Edouard Philippe nous donne ici un superbe exemple de réforme portée par la technostructure au pouvoir. Longtemps retardée, la création d’un régime universel a repris du poil de la bête au début des années 2000, au fur et à mesure que les élus étaient disqualifiés au profit d’une élite technocratique recrutée par concours.
Le pays réel se grippe
Dès 1945, l’idée d’un régime universel de retraites a suscité la résistance profonde du pays réel. C’est ce qui explique la survie des régimes spéciaux inventés dans les années 30 et bien plus avantageux que le système soviétisant proposé par les conseillers d’Etat depuis toujours.
Comme en 1945, l’ambition d’inclure tous les Français dans un système unique suscite une hostilité opiniâtre, y compris chez les adeptes de la solidarité si vivaces à la CGT. Le gouvernement en fait aujourd’hui l’amère expérience. Il est parvenu à fédérer tous les syndicats, à l’exception de la CFTC, contre cet objectif d’universalité. Cette unité syndicale retrouvée laisse planer peu de doutes sur l’issue du mouvement en cours qui devrait obtenir le retrait pur et simple du projet.

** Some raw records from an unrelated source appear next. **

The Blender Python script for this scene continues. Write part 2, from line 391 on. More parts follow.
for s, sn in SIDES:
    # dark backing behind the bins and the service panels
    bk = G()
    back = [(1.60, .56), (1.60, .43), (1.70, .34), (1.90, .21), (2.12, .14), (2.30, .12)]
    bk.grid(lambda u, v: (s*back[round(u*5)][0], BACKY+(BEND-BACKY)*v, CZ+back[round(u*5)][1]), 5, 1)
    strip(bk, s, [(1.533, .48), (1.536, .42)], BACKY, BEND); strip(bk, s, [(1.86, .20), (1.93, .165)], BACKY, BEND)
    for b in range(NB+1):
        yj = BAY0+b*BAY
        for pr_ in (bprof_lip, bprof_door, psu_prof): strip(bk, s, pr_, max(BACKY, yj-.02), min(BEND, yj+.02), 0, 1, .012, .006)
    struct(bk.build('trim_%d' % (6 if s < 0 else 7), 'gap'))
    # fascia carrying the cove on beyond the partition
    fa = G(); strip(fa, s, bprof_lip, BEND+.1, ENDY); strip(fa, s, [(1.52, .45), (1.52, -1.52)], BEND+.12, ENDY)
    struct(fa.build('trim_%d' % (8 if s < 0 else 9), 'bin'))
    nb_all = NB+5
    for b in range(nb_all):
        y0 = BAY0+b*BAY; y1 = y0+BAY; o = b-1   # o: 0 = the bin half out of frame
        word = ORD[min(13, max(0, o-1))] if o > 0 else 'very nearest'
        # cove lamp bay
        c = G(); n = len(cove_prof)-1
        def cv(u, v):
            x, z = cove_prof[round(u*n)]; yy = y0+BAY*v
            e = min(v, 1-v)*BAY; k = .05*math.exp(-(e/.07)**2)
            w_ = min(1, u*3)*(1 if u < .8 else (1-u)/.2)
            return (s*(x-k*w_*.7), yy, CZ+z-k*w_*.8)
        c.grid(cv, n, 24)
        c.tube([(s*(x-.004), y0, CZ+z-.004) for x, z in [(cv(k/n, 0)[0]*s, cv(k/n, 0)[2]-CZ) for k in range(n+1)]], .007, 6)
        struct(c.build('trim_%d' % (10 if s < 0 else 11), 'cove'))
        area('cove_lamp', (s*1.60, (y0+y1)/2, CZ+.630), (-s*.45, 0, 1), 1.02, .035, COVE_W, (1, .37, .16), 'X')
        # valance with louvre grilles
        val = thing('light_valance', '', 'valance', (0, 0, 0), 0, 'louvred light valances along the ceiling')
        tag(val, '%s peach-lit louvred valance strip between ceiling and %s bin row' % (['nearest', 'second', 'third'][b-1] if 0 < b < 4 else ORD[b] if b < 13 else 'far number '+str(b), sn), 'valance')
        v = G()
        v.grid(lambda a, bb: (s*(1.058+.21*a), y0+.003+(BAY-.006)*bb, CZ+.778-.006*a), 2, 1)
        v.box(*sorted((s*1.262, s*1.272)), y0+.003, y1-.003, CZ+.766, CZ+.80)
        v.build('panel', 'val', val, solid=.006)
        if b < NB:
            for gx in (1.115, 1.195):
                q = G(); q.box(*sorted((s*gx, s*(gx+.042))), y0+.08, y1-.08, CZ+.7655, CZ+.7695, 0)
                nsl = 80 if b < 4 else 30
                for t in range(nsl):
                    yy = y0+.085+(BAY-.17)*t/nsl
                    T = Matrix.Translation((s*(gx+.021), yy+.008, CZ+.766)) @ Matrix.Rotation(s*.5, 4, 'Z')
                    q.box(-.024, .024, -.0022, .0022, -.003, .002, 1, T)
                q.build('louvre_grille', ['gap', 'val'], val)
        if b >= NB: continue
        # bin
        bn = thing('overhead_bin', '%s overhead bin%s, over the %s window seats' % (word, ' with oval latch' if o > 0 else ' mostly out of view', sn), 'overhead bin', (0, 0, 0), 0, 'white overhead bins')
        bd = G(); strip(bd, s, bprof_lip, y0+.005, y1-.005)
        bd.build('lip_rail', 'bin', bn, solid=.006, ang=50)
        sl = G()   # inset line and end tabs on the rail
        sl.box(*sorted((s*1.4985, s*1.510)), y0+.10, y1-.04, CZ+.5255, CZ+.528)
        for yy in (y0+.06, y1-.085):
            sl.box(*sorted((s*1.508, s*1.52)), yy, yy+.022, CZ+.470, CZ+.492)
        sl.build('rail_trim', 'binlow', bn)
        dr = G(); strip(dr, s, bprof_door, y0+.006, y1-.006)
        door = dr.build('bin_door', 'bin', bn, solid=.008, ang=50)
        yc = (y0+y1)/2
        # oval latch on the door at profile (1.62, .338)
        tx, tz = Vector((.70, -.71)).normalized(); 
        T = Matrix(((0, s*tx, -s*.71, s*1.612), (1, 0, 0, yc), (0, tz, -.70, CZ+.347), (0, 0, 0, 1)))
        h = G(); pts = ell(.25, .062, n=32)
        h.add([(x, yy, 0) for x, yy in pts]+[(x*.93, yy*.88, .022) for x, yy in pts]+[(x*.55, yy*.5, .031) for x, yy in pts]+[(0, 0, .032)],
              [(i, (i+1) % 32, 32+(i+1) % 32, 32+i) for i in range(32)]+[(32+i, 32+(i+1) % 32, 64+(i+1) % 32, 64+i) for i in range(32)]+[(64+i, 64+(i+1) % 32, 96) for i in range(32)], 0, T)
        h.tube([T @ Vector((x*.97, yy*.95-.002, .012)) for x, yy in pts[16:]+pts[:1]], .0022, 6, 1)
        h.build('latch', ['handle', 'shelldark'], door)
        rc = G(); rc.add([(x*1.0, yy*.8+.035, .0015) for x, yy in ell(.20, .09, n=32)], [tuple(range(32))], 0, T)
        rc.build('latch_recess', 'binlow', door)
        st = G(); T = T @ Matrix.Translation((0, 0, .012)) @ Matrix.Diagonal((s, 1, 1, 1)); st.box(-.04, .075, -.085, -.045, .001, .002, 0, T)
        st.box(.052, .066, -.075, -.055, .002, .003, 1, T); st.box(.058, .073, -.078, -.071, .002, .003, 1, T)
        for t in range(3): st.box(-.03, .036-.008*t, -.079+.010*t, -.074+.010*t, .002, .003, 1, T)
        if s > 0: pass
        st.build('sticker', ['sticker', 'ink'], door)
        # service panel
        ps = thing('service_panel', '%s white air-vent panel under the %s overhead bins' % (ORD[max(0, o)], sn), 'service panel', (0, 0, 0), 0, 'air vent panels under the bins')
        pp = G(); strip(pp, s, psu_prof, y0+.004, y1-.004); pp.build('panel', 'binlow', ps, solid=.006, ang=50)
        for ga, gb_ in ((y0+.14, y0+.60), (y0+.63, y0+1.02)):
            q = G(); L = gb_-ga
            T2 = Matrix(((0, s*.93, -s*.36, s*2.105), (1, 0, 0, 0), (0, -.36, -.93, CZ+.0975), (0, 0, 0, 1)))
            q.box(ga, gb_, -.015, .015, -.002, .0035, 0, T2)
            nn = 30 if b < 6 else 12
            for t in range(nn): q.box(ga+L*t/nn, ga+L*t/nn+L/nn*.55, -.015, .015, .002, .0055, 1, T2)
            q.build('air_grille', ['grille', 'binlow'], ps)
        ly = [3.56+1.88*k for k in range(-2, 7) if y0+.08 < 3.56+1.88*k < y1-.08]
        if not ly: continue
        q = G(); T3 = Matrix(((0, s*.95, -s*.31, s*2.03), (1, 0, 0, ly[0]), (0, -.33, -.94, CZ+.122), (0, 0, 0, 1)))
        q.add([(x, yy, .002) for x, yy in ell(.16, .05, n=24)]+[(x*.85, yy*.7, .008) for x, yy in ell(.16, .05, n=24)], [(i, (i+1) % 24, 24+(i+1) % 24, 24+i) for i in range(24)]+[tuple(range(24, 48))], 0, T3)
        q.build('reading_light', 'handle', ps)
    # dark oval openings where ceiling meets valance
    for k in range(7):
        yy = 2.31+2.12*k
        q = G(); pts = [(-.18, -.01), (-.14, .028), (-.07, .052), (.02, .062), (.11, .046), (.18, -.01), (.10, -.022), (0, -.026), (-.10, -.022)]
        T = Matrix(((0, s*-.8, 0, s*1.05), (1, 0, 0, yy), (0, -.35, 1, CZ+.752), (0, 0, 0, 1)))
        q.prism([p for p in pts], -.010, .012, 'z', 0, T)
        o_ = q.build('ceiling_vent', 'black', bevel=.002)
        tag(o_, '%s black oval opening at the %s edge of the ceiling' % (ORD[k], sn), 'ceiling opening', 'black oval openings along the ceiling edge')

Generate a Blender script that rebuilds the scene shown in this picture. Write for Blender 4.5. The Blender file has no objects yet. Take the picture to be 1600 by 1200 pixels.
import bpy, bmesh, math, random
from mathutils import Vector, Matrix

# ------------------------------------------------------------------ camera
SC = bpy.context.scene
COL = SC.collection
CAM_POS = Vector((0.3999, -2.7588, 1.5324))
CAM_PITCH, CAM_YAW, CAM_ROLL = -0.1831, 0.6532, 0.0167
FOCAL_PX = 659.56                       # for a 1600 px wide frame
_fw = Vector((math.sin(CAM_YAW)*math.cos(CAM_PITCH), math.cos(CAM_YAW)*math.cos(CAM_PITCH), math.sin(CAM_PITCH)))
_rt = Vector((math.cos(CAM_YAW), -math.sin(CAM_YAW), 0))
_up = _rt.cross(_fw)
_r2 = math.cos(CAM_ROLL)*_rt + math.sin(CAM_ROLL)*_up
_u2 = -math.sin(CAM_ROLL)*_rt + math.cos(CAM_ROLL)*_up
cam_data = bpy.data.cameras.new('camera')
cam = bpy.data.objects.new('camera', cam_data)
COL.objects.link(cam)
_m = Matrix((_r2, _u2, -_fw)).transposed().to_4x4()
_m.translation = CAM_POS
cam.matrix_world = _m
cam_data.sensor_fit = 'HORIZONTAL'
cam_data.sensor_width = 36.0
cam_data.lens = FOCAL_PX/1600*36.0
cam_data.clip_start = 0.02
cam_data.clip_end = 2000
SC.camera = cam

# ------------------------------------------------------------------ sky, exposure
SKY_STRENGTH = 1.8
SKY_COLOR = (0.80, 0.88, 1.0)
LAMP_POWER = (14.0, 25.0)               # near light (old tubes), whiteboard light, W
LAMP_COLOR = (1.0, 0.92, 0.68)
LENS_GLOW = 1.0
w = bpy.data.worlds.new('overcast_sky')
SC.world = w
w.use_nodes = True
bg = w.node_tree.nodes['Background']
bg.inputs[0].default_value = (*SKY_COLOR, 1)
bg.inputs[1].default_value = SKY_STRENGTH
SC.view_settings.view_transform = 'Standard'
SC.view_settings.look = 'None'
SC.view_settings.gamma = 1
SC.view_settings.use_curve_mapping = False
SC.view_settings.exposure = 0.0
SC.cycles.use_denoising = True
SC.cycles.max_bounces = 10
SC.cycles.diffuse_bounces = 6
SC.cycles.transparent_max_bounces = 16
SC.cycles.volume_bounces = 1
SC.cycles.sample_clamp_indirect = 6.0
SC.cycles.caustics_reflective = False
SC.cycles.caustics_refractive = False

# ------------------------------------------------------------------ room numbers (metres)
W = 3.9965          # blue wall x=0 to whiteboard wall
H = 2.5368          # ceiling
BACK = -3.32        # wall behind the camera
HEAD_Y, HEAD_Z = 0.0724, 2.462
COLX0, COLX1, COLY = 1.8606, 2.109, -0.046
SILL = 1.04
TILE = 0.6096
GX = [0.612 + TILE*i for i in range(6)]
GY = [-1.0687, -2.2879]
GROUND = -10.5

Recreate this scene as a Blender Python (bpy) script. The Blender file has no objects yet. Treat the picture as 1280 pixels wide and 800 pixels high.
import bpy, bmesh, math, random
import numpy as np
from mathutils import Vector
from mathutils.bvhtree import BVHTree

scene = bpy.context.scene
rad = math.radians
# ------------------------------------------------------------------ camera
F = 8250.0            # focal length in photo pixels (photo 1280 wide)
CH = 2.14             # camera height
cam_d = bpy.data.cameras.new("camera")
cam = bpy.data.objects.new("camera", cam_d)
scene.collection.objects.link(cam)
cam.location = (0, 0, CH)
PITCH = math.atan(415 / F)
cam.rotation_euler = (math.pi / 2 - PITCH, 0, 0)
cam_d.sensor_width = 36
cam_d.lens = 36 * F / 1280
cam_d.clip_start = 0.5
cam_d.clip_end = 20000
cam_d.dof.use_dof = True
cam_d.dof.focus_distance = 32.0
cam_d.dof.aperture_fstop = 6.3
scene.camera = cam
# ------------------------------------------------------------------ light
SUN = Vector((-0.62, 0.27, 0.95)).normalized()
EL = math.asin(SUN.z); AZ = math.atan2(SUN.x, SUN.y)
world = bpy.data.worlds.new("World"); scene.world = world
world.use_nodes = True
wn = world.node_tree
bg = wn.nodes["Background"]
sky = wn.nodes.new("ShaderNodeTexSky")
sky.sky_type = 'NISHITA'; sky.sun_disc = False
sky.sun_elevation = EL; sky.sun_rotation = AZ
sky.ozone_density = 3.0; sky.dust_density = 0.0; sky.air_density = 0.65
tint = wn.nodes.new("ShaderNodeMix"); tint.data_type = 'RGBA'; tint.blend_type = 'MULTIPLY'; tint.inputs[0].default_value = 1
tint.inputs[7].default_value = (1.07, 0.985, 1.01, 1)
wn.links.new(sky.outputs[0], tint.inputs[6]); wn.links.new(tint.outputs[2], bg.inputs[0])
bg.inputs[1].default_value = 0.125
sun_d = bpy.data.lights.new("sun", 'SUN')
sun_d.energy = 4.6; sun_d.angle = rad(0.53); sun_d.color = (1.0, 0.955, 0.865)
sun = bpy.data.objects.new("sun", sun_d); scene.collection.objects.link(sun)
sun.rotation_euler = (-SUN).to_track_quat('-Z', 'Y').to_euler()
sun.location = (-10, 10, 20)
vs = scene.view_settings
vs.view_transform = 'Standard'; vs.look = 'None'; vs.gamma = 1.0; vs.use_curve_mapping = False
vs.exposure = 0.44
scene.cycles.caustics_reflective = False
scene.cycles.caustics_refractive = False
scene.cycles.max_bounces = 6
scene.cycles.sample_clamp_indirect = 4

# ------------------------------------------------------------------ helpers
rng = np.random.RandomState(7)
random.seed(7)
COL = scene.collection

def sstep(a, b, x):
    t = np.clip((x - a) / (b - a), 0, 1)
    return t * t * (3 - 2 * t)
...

Toute la question est de savoir où s’arrêtera la colère de ceux qui sont sidérés par la méthode suivie, et qui consiste à vanter les mérites de la concertation pour ne surtout pas la pratiquer. Un simple retrait du texte suffira-t-il à apaiser les esprits ? On a un doute, tant la colère qui a besoin de se déverser, désormais, paraît profondément ancrée dans les esprits.